** BEGIN Listing **
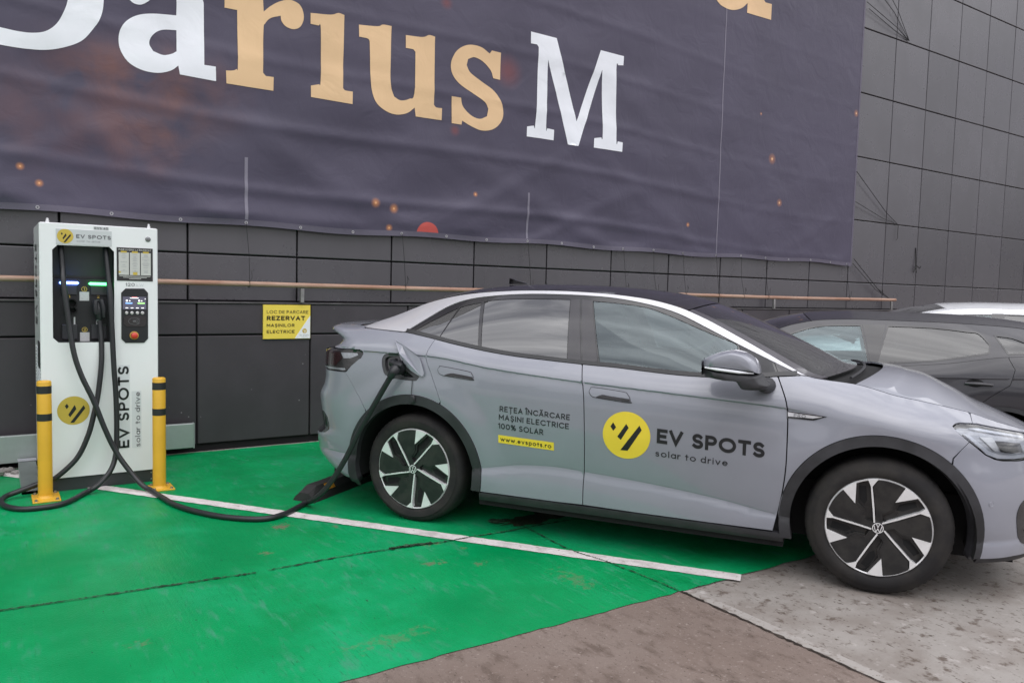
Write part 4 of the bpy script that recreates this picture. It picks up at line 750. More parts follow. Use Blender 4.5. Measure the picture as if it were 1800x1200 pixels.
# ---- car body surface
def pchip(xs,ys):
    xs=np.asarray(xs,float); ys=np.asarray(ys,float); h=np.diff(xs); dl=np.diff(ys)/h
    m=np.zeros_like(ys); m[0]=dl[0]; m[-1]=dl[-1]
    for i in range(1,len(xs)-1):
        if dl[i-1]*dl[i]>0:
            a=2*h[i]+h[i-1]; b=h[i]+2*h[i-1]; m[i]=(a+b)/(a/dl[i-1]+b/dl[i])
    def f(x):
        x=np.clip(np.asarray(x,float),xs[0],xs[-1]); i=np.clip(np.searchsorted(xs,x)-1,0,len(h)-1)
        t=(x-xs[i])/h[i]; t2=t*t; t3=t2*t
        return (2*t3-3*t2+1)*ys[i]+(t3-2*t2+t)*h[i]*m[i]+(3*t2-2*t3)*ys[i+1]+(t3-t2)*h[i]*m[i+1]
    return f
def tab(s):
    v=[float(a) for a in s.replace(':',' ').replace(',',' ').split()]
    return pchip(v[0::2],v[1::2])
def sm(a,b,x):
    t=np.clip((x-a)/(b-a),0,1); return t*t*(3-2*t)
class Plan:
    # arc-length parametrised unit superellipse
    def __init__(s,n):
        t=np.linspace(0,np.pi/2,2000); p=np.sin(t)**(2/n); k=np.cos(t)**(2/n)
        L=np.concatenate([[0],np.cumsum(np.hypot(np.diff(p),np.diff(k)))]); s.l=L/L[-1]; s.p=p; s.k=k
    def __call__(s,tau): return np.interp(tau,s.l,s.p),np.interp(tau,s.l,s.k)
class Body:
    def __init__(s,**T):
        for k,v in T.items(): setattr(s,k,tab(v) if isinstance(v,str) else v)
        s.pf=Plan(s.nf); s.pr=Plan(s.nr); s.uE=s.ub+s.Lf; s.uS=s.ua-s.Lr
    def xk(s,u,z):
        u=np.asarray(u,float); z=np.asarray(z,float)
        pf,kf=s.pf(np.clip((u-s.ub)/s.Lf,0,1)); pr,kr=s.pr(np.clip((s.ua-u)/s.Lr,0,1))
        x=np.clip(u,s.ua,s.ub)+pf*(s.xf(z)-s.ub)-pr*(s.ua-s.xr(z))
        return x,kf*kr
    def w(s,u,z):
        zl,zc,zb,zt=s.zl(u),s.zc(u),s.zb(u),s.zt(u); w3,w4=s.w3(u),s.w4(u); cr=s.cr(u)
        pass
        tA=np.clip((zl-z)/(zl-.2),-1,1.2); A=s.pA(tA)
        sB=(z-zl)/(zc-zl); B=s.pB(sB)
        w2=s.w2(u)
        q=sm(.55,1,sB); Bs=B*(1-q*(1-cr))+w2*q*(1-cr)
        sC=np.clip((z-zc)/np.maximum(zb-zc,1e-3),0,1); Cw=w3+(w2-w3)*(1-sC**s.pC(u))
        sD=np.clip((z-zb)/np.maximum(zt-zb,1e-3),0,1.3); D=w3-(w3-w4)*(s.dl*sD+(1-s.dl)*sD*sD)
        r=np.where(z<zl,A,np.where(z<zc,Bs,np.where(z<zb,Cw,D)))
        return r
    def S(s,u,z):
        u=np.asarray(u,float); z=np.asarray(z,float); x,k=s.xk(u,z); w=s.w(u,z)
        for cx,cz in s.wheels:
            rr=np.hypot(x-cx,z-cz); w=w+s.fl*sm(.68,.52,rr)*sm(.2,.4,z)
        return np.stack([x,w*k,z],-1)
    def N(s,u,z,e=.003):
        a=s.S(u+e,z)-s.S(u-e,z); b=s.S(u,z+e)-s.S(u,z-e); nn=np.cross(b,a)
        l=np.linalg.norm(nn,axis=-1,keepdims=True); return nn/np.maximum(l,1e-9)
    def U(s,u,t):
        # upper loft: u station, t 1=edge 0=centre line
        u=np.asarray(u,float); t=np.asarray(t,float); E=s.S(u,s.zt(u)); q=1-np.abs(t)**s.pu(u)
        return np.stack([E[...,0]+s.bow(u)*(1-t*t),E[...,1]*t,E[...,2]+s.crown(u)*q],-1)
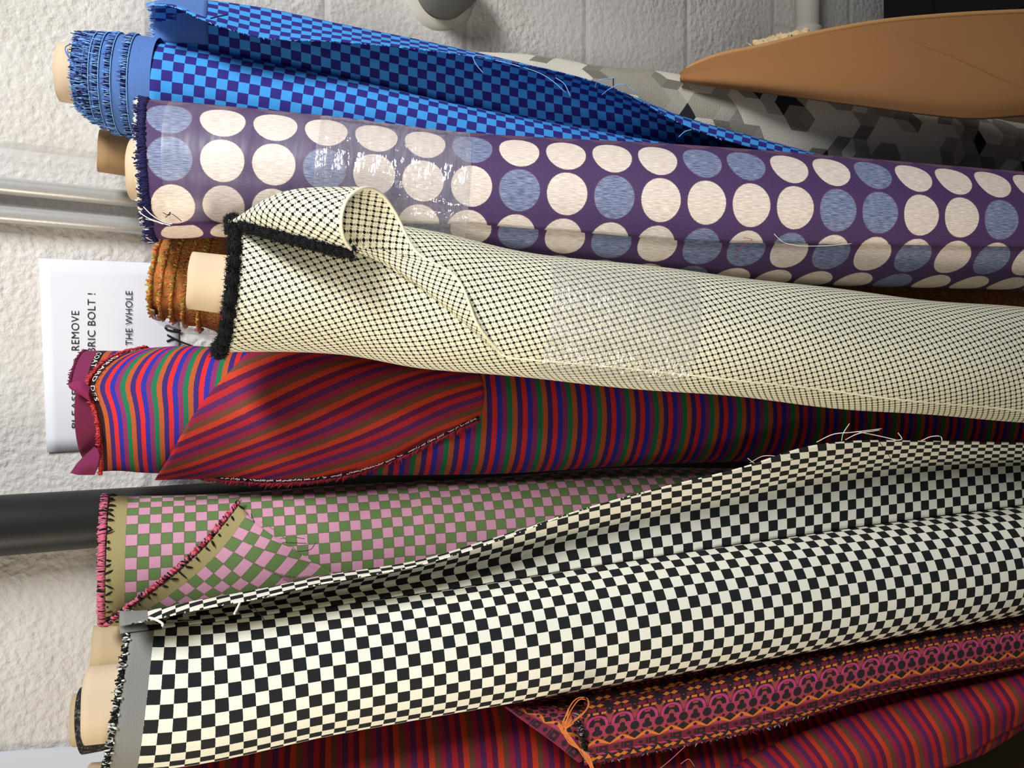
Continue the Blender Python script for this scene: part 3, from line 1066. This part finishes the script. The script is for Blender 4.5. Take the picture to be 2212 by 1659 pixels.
** END Listing **
Give all the lines above again, character for character, without pictures.

### Written reply
Write part 4 of the bpy script that recreates this picture. It picks up at line 750. More parts follow. Use Blender 4.5. Measure the picture as if it were 1800x1200 pixels.
# ---- car body surface
def pchip(xs,ys):
    xs=np.asarray(xs,float); ys=np.asarray(ys,float); h=np.diff(xs); dl=np.diff(ys)/h
    m=np.zeros_like(ys); m[0]=dl[0]; m[-1]=dl[-1]
    for i in range(1,len(xs)-1):
        if dl[i-1]*dl[i]>0:
            a=2*h[i]+h[i-1]; b=h[i]+2*h[i-1]; m[i]=(a+b)/(a/dl[i-1]+b/dl[i])
    def f(x):
        x=np.clip(np.asarray(x,float),xs[0],xs[-1]); i=np.clip(np.searchsorted(xs,x)-1,0,len(h)-1)
        t=(x-xs[i])/h[i]; t2=t*t; t3=t2*t
        return (2*t3-3*t2+1)*ys[i]+(t3-2*t2+t)*h[i]*m[i]+(3*t2-2*t3)*ys[i+1]+(t3-t2)*h[i]*m[i+1]
    return f
def tab(s):
    v=[float(a) for a in s.replace(':',' ').replace(',',' ').split()]
    return pchip(v[0::2],v[1::2])
def sm(a,b,x):
    t=np.clip((x-a)/(b-a),0,1); return t*t*(3-2*t)
class Plan:
    # arc-length parametrised unit superellipse
    def __init__(s,n):
        t=np.linspace(0,np.pi/2,2000); p=np.sin(t)**(2/n); k=np.cos(t)**(2/n)
        L=np.concatenate([[0],np.cumsum(np.hypot(np.diff(p),np.diff(k)))]); s.l=L/L[-1]; s.p=p; s.k=k
    def __call__(s,tau): return np.interp(tau,s.l,s.p),np.interp(tau,s.l,s.k)
class Body:
    def __init__(s,**T):
        for k,v in T.items(): setattr(s,k,tab(v) if isinstance(v,str) else v)
        s.pf=Plan(s.nf); s.pr=Plan(s.nr); s.uE=s.ub+s.Lf; s.uS=s.ua-s.Lr
    def xk(s,u,z):
        u=np.asarray(u,float); z=np.asarray(z,float)
        pf,kf=s.pf(np.clip((u-s.ub)/s.Lf,0,1)); pr,kr=s.pr(np.clip((s.ua-u)/s.Lr,0,1))
        x=np.clip(u,s.ua,s.ub)+pf*(s.xf(z)-s.ub)-pr*(s.ua-s.xr(z))
        return x,kf*kr
    def w(s,u,z):
        zl,zc,zb,zt=s.zl(u),s.zc(u),s.zb(u),s.zt(u); w3,w4=s.w3(u),s.w4(u); cr=s.cr(u)
        pass
        tA=np.clip((zl-z)/(zl-.2),-1,1.2); A=s.pA(tA)
        sB=(z-zl)/(zc-zl); B=s.pB(sB)
        w2=s.w2(u)
        q=sm(.55,1,sB); Bs=B*(1-q*(1-cr))+w2*q*(1-cr)
        sC=np.clip((z-zc)/np.maximum(zb-zc,1e-3),0,1); Cw=w3+(w2-w3)*(1-sC**s.pC(u))
        sD=np.clip((z-zb)/np.maximum(zt-zb,1e-3),0,1.3); D=w3-(w3-w4)*(s.dl*sD+(1-s.dl)*sD*sD)
        r=np.where(z<zl,A,np.where(z<zc,Bs,np.where(z<zb,Cw,D)))
        return r
    def S(s,u,z):
        u=np.asarray(u,float); z=np.asarray(z,float); x,k=s.xk(u,z); w=s.w(u,z)
        for cx,cz in s.wheels:
            rr=np.hypot(x-cx,z-cz); w=w+s.fl*sm(.68,.52,rr)*sm(.2,.4,z)
        return np.stack([x,w*k,z],-1)
    def N(s,u,z,e=.003):
        a=s.S(u+e,z)-s.S(u-e,z); b=s.S(u,z+e)-s.S(u,z-e); nn=np.cross(b,a)
        l=np.linalg.norm(nn,axis=-1,keepdims=True); return nn/np.maximum(l,1e-9)
    def U(s,u,t):
        # upper loft: u station, t 1=edge 0=centre line
        u=np.asarray(u,float); t=np.asarray(t,float); E=s.S(u,s.zt(u)); q=1-np.abs(t)**s.pu(u)
        return np.stack([E[...,0]+s.bow(u)*(1-t*t),E[...,1]*t,E[...,2]+s.crown(u)*q],-1)
Continue the Blender Python script for this scene: part 3, from line 1066. This part finishes the script. The script is for Blender 4.5. Take the picture to be 2212 by 1659 pixels.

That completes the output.